9日の土曜日の夕方、新宿で見ました。
ストーリーはシンプルで、部屋で長いこと監禁されているらしい母Ma (Brie Larson)とそこで生まれて外に出ないまま5歳になった息子Jack (Jacob Tremblay)がなんとかそこから抜け出して家族の元に戻って、ああ世界って … になるの。 事件そのものの異様さや悲惨さについてはあまり触れられない。
登場人物も少なくて、監禁した悪いやつ - Old Nickを除けば、MaとJackとふたりを受け入れた家族と、の心の葛藤すり切れすれ違いあれこれも、どれもわかりやすくきっちりと、ドラマとしての想定の枠を外れてなにかが起こるようなことはあまりない。
だからここは俳優さんの演技がすべて、のようなところがあって、その意味で自身の葛藤だのなんだのできりきりしつつも私が守らなくてどうする、の気概で歯をくいしばるBrie Larsonさんは”Short Term 12” (2013) に続いて見事というほかなくて、あとは離れて暮らしているMaの実父のWilliam H. Macyの居場所も含めて複雑すぎるが故に滲みでてしまう苦悶の表情とか。
そんななか、唯一わからなくて見えないのがあの箱部屋とMaだけを「世界」として育ってしまったJackが移動する車の荷台から切れ目境目なく広がる圧倒的な空を見あげて(あのシーン、なんか好き)から先、屋根や壁がなくなった後の「世界」が彼の知覚にどう作用して、それにどう応えるのか、というあたりで、おそらく過去の発達心理学の事例症例も参照しているのだろうが、Jackの世界と魂のありようは誰にもわかるわけがなくて、それとMaの目線 - 彼のことをわかっているのはわたしだけ - とそれ以外の目線 - だいじょうぶかしら早く周囲に適応させないと - との交錯や摩擦がどんなふうにJackの屋根とか覆いを剥がしていくのかとっぱらうのか、あるいは取り上げてしまうのか、それが起こったときJackはどうなってしまうのか、とか。

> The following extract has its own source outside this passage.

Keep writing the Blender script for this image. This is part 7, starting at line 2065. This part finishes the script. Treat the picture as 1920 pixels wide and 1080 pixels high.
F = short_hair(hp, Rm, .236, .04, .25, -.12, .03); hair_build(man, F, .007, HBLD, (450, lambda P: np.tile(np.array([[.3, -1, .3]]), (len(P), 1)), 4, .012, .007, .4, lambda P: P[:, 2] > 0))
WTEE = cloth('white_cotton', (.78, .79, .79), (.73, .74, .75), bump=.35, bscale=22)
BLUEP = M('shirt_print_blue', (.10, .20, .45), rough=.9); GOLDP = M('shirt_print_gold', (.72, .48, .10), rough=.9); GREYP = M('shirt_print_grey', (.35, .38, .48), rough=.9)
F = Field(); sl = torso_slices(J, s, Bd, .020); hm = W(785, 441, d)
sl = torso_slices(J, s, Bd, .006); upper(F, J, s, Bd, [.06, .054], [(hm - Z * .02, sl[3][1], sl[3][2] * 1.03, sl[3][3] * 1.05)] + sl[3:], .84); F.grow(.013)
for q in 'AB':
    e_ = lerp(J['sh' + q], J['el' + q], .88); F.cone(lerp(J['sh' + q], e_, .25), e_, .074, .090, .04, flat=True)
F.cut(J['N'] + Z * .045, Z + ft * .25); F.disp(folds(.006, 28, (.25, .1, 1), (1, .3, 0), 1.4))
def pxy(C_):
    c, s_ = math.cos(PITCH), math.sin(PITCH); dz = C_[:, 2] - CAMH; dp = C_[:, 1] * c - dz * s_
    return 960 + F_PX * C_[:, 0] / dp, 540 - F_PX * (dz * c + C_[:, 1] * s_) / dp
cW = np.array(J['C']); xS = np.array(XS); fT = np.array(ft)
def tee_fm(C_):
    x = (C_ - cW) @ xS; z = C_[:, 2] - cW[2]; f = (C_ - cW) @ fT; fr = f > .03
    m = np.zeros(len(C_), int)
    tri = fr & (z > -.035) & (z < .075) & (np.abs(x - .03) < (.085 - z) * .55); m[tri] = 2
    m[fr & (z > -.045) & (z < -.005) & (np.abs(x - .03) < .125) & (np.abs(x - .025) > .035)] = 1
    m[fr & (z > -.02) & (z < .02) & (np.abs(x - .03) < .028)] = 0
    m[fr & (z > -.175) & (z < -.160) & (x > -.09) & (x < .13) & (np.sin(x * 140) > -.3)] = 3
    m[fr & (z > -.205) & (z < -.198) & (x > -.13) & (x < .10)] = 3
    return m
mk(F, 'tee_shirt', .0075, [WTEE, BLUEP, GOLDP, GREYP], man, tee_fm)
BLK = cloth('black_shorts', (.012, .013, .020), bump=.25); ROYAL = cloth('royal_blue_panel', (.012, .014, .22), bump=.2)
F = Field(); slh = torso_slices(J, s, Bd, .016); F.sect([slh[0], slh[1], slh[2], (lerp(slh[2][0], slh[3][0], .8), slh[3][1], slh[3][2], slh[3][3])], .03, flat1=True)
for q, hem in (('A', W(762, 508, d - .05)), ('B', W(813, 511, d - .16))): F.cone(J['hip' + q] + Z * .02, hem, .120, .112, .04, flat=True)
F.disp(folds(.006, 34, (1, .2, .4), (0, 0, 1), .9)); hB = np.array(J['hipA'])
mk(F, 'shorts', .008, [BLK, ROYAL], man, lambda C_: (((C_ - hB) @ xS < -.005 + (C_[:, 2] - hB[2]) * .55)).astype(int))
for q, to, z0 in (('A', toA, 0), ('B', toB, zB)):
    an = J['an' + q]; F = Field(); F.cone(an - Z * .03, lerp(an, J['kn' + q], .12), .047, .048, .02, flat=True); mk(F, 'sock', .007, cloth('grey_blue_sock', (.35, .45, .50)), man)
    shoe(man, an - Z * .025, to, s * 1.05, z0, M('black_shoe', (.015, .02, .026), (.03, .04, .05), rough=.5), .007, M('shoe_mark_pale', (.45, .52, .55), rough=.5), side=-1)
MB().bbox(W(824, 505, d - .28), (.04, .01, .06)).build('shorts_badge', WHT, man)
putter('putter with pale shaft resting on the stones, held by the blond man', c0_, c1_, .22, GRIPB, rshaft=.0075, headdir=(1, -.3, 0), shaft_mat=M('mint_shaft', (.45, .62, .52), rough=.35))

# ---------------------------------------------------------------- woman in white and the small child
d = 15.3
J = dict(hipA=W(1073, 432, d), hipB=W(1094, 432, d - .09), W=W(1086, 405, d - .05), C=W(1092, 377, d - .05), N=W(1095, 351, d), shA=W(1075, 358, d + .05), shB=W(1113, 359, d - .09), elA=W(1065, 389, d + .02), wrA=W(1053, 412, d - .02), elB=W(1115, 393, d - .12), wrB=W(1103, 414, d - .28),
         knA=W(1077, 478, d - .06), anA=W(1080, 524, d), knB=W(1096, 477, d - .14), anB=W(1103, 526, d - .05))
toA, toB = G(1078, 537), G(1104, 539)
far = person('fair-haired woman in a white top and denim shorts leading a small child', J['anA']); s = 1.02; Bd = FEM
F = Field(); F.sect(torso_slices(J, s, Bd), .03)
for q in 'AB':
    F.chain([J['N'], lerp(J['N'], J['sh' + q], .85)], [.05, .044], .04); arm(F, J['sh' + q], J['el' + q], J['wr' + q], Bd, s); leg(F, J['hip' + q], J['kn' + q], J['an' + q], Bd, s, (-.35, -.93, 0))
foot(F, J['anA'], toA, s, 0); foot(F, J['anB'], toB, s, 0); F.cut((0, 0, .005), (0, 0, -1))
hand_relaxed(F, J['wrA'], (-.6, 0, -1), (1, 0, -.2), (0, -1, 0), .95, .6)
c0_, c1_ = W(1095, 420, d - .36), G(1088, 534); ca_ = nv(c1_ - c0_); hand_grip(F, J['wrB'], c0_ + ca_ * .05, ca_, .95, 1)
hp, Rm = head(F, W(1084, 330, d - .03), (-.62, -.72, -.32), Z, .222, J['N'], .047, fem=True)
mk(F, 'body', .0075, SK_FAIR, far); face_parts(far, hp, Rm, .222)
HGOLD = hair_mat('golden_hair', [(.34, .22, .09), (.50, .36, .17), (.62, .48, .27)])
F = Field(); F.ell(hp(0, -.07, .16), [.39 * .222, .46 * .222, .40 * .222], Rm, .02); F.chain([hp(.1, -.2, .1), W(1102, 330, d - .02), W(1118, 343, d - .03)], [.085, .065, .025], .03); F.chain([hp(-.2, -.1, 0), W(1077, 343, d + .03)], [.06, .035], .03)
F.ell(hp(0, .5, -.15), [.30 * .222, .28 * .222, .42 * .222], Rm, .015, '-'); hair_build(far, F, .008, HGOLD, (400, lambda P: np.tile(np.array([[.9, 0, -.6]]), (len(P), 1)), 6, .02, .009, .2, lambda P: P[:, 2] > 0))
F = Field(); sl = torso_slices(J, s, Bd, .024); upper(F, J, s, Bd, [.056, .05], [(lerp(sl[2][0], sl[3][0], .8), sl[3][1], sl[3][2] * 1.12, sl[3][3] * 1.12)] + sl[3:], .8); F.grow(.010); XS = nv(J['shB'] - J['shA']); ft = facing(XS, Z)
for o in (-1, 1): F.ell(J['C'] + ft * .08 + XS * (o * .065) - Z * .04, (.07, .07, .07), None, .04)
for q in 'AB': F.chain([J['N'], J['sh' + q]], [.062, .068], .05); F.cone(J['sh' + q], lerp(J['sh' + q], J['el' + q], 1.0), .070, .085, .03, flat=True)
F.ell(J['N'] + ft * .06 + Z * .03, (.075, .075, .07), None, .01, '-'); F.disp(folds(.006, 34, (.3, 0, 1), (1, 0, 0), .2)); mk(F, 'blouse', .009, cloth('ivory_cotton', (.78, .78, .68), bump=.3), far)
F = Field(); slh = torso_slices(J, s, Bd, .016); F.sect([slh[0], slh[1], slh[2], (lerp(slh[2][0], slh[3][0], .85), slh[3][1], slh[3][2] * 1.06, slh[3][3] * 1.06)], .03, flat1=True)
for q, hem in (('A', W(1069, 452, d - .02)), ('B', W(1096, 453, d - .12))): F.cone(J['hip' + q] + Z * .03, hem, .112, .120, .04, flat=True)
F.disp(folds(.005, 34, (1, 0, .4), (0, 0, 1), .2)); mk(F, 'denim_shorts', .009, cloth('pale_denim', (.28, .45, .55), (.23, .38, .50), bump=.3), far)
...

Maにとって忌まわしくおぞましい記憶であり事物でしかない納屋も、Jackにとっては温かいゆりかごでありベビーカーであり守ってくれるなにかで、ふたりが納屋を再訪するラストはとてもスリリングで、ふたりのぎりぎりした攻防が目に見えるようだった。 ふたりとも必死で何かから遠ざかることと何かに近寄って頬ずりすることを同時にやろうとして同じところをぐるぐるえんえん回っていて、それが”Room”というもので、この映画の中心はここ - あの納屋にあった。
で、そういう”Room”っていうのは広いのでも狭いのでも、おそらく誰にでもある/あったもので(あんなふうにバイバイしたよね)、この映画が感動を煽ろうとする割に、ふつーに見えてしまうのはその辺もあったのかもしれない。
音楽(空が迫ってくるときのとか)は悪くなかったけど、音響はもうちょっとがんばってもよかったかもしれない。 圧倒的な音のドラマとして鼓膜を震わせることだってできたはず。